The site itself is amazing: intact human skeletal remains were discovered by an archeological team 30 feet below the street level during the excavation for the federal office tower at 290 Broadway in 1991. (At the time we had a Black mayor, David Dinkins, which was its own rare occurrence.) It soon became clear that they had unearthed part of the “Negroes Buriel Ground”- shown on historical maps as a six-acre burial ground that was thought to once contain upwards of 15,000 remains of enslaved and free Africans who lived and worked in colonial New York from the 1630s to 1795.

Until the excavation, the site was paved over as a municipal parking lot.

The memorial now sits on just a fraction of that six-acre site and contains the remains of 419 free and enslaved Africans found while archeologists surveyed the site in the early ’90s.

Leon created three distinct areas: the ancestral chamber, the black marble structure that resembles the hold of a ship; the circle of the diaspora, an amphitheater-type area depressed into the ground; and the seven ancestral mounds, which contain the remains, each in hand-carved coffins.

The deferred maintenance in recent years includes fractures along the foundation of the chamber — which is the reason the memorial is closed — and issues with the lighting, as well as maintenance needs for the water filtration system and stone work. In the meantime, the Parks Service has directed visitors to the visitor center on Broadway, but most people don’t even know that is there. (The website says a structural engineer was due to assess the situation in 2022.)

Meanwhile, the sandwich board outside the memorial gives opening hours, yet a chain keeps visitors out.

“There is some irony that the memorial is not accessible during Black History Month,” Leon noted. “That made me realize that I needed to be more active.”

It makes me sad and frustrated that the federal government can’t support a cultural resource such as this, and instead pushes the burden onto the private sector.

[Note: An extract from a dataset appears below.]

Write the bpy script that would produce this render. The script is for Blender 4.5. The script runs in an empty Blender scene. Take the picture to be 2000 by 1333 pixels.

But I can’t think of a better cause.

 

2 Comments

  1. For almost 30 years, that section of Duane Street was the view from my window. I watched as the buildings that were there be demolished, all the way to final construction of both 290 Broadway and the completion of the African Burial Ground. (There was never a municipal parking lot there.) GSA knew that there were bodies buried there. I think they thought they would get away with avoiding the situation, but it didn’t work out that way for them. So the construction plan had to be amended. So it’s not surprising that this situation has evolved to what it is today. It was simply not a part of the original plan. Very sad.

  2. Thank you for following and highlighting this important story and ongoing situation. I have always felt a sense of deep reverence, fondness and respect for this site and for how it was miraculously saved and honored, against all odds. It is shameful how it has just been left in a state of neglect and willful disrepair, after the long fight to save and sanctify this ground in the first place. The disrespect this illustrates unfortunately tracks with it’s nearly 400 year history of marginalization, exclusion and erasure. I agree that it is never good when the federal government cannot meet its duties to not simply create a monument but to maintain it in perpetuity. It should not be the role of private donor or people of good will. It is a public good. Especially in this case, when so few traces of the presence and existence and life and death of New York’s non-European and truly diverse early population have escaped oblivion and been deleted from the narrative.